Monday, July 25, 2016

Devoted

The title: Devoted
The author: Jennifer Mathieu
Publication: Roaring Brook Press, 2015
Got it from: The library

I was sitting here this weekend, trying to figure out why this book was making me feel so many things and why it felt so incredible that I couldn't put it down.  Then it hit me that this book is kind of like the YA version of The Blue Castle, my favourite book of all time.  And I guess it just shows how much I love stories about women who leave their crazy, oppressive families and find supportive people who guide them into doing whatever the hell they want. 

This book has exploded across my consciousness like a bomb.  It feels like such a beautiful, important, amazing expression of what it feels like to be a young woman who realizes that she's better than what her religion tells her and that there's a whole world out there for her.  It's feminist in a way that reminded me of what feminism really means.  It's a wake-up call to remember that there are so many women all over the world who can't dress the way they want, speak their minds, get an education or even show their emotions.  I take it for granted, but this book made me appreciate just what a rare, precious gift it is for me to be a woman who can go anywhere, say anything, and most importantly, spend my free time however I want. 

Rachel Walker grows up in a family where none of those freedoms are available to her.  She lives in a strictly religious community where her family follows the Quiverfull movement, and her life is similar to the one portrayed by the Duggars on 19 Kids and Counting (and I couldn't help thinking of her family as the Duggars when I read the book).  She's homeschooled by religious textbooks, attends church several times a week, is exhausted by raising her many younger siblings, and lives in poverty.  Her family quotes scripture all day, she must always show "cheerful countenance" and her father is the ultimate authority.

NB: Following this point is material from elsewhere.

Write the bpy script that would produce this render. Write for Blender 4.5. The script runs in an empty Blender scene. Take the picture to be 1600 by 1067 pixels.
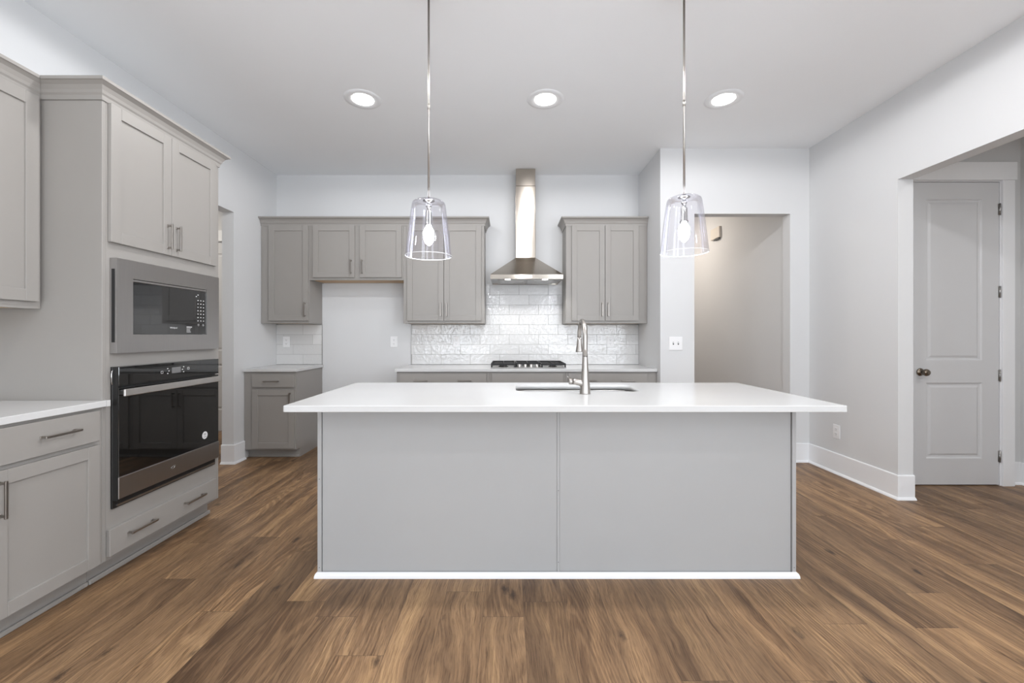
import bpy, bmesh, math, random
from mathutils import Vector, Matrix
random.seed(7)
PI = math.pi
S = bpy.context.scene
COL = S.collection

# ------------------------------------------------------------------ camera
cd = bpy.data.cameras.new('camera')
cam = bpy.data.objects.new('camera', cd); COL.objects.link(cam)
cam.location = (0, 0, 1.235); cam.rotation_euler = (PI/2, 0, 0)
cd.sensor_width = 36; cd.lens = 660/1600*36
cd.shift_x = 6/1600; cd.shift_y = -10.5/1600
cd.clip_start = 0.05; cd.clip_end = 60
S.camera = cam

# ------------------------------------------------------------------ view / world / lamps
S.view_settings.view_transform = 'Standard'
S.view_settings.look = 'None'
S.view_settings.gamma = 1.0
S.view_settings.use_curve_mapping = False
S.view_settings.exposure = 0.46
w = bpy.data.worlds.new('world'); S.world = w; w.use_nodes = True
w.node_tree.nodes['Background'].inputs[0].default_value = (0.80, 0.90, 1.0, 1)
w.node_tree.nodes['Background'].inputs[1].default_value = 1.0

def area(name, loc, rot, sx, sy, power, col=(1, 1, 1), shape='RECTANGLE', spread=PI):
    l = bpy.data.lights.new(name, 'AREA'); l.shape = shape; l.size = sx
    if shape in ('RECTANGLE', 'ELLIPSE'): l.size_y = sy
    l.energy = power; l.color = col; l.spread = spread
    o = bpy.data.objects.new(name, l); COL.objects.link(o)
    o.location = loc; o.rotation_euler = rot
    return o

RWX = 2.90
WIN_FILL = (0.88, 0.945, 1.0)
# added fill light at two made-up windows in the rear wall (behind the viewer)
for wx in (-1.55, 1.85):
    area('window_daylight', (wx, -4.47, 1.45), (PI/2+0.42, 0, 0), 1.3, 1.9, 56, WIN_FILL)
area('window_daylight', (RWX, -1.9, 1.45), (PI/2+0.30, 0, PI/2), 2.2, 1.8, 105, WIN_FILL)  # added side fill at a made-up window in the right wall
CAN_XY = [(x, y) for y in (3.255, 2.09, 0.25, -1.6) for x in (-1.12, 0.286, 1.66)]
for (x, y) in CAN_XY:
    l = bpy.data.lights.new('recessed_lamp', 'SPOT'); l.spot_size = math.radians(178); l.spot_blend = 0.12
    l.shadow_soft_size = 0.07; l.color = (0.99, 0.985, 1.0); l.energy = (13 if x < -1 else (7.5 if x < 1 else 4)) if y > 3 else (38 if y > 1 else (14 if y > 0 else 20))
    o = bpy.data.objects.new('recessed_lamp', l); COL.objects.link(o); o.location = (x, y, 3.034)
area('passage_lamp', (1.95, 6.1, 3.03), (0, 0, 0), 0.16, 0.16, 13, (1.0, 0.88, 0.76), 'DISK')
area('pantry_lamp', (-3.5, 4.3, 3.03), (0, 0, 0), 0.16, 0.16, 14, (1.0, 0.93, 0.84), 'DISK')
area('hall_lamp', (3.65, 1.3, 3.03), (0, 0, 0), 0.16, 0.16, 11, (1.0, 0.96, 0.92), 'DISK')  # added to light the hall, no source is visible there

# ------------------------------------------------------------------ materials
MATS = {}
class NT:
    def __init__(s, name):
        m = bpy.data.materials.new(name); m.use_nodes = True
        s.m = m; s.t = m.node_tree; s.t.nodes.clear()
        s.out = s.n('ShaderNodeOutputMaterial')
    def n(s, typ, **kw):
        nd = s.t.nodes.new(typ)
        for k, v in kw.items():
            if k.startswith('i_'):
                key = k[2:]
                nd.inputs[int(key) if key.isdigit() else key.replace('_', ' ')].default_value = v
            else: setattr(nd, k, v)
        return nd
    def l(s, a, b): s.t.links.new(a, b)
    def math(s, op, a, b=None, c=None):
        nd = s.n('ShaderNodeMath', operation=op)
        for i, v in enumerate((a, b, c)):
            if v is None: continue
            if isinstance(v, (int, float)): nd.inputs[i].default_value = v
            else: s.l(v, nd.inputs[i])
        return nd.outputs[0]
    def ramp(s, fac, stops, interp='LINEAR'):
        r = s.n('ShaderNodeValToRGB'); r.color_ramp.interpolation = interp
        e = r.color_ramp.elements
        while len(e) < len(stops): e.new(0.5)
        for el, (p, c) in zip(e, stops): el.position = p; el.color = (*c, 1)
        s.l(fac, r.inputs[0]); return r.outputs[0]
    def mix(s, fac, a, b, mode='MIX'):
        nd = s.n('ShaderNodeMix', data_type='RGBA', blend_type=mode)
        for sock, v in ((nd.inputs[0], fac), (nd.inputs[6], a), (nd.inputs[7], b)):
            if isinstance(v, (int, float)): sock.default_value = v
            elif isinstance(v, tuple): sock.default_value = (*v, 1)
            else: s.l(v, sock)
        return nd.outputs[2]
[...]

When the story opens, Rachel is 17 and knows that she must soon follow in the footsteps of her ultra-pious older sister Faith and get married and start having babies. 

But it's clear from the beginning that Rachel isn't like the rest of her family.  She's smart, and she's sensitive.  She sneaks books and reads them secretly, which as we all know is about the most dangerous and powerful thing a young woman can do.  She starts to feel things and question her family, her religion, her whole way of life.  This book does such a lovely job of explaining just what it's like when you start questioning your faith.  I know because I've been there.  I know how it feels when the truth starts making cracks in a lifetime of beliefs, until you can't stop them as they multiply and suddenly the daylight bursts forth.  It's the most wonderful and exhilarating and terrifying feeling. 

Tears are running down my face, and I try to stop them but I can't.  I can't make sense of the words-not all of them-but something about them makes me catch my breath.  Makes me read them again and again.  Especially the final two lines.

Tell me, what is it you plan to do with your one wild and precious life?

The fact that this question now exists in my brain makes me feel like a million bubbles are exploding on my skin all at once.  

How long has this question existed? How many other people have asked themselves these very words?  

What is it that I plan to do with my one wild and precious life?  

My wild life?

My precious life?

To be a godly wife to my future husband and raise my children in the service of the Lord.  

It's been my answer all my life. It's always come so easily.

Maybe because I've never asked the question first.

This is important stuff.  This is powerful stuff.  This is the kind of thing that girls should be asked growing up but they don't.  There's an assumption, even if you don't grow up in a cult, that as woman you're going to get married and have babies.  No one ever talks about how there's a whole world out there, a whole lifetime of other satisfying things you could be doing.  And confining yourself to be a slave to your family is like death to an intelligent woman.   I completely understand when Rachel's so exhausted with taking care of her family and trying to be good that she goes into her closet and screams into her dress.  And I completely, absolutely, 100% get it when Rachel thinks about her soon-to-be life:

Please, Father God, don't give me so many babies I can't find a moment's peace to read or think, or watch the sunset.  

...I think about sitting at my parents' dining room table in a few years, responsible for a baby in my belly and a baby in my arms.

I can't breathe.

I stare at my hands, like they belong to someone else. Someone I don't know but who lately seems intent on making herself known to me...

Watching Rachel's growth as she comes to see the truth about her family and her cult is a truly moving experience.  As she slowly connects with someone from the outside world who has managed to escape from the same religion, you just want to cheer her on in her mental and physical escape.  I particularly love Rachel's growing awareness that women can have lustful feelings, and that she has them too.  There's a certain scene when Rachel thinks about a boy she likes that really encapsulates the incredible feeling of romantic attraction:

I think about [him] looking at me like that. And about what it would feel like to know his eyes were on me, unable to look away.

Suddenly, there's a fuzzy tingle running through every fine hair on my arms, down my skin, like a million fuzzy tingles at once. And there's a gentle thud between my legs that makes me catch my breath.

If you want to read a book about what it feels like to realize that you are human for the first time, and experience what true freedom feels like for the first time, I couldn't recommend a better book than Devoted.  Now excuse me while I go revel in my quiet, peaceful, undemanding household where I can research and read and think whatever I want.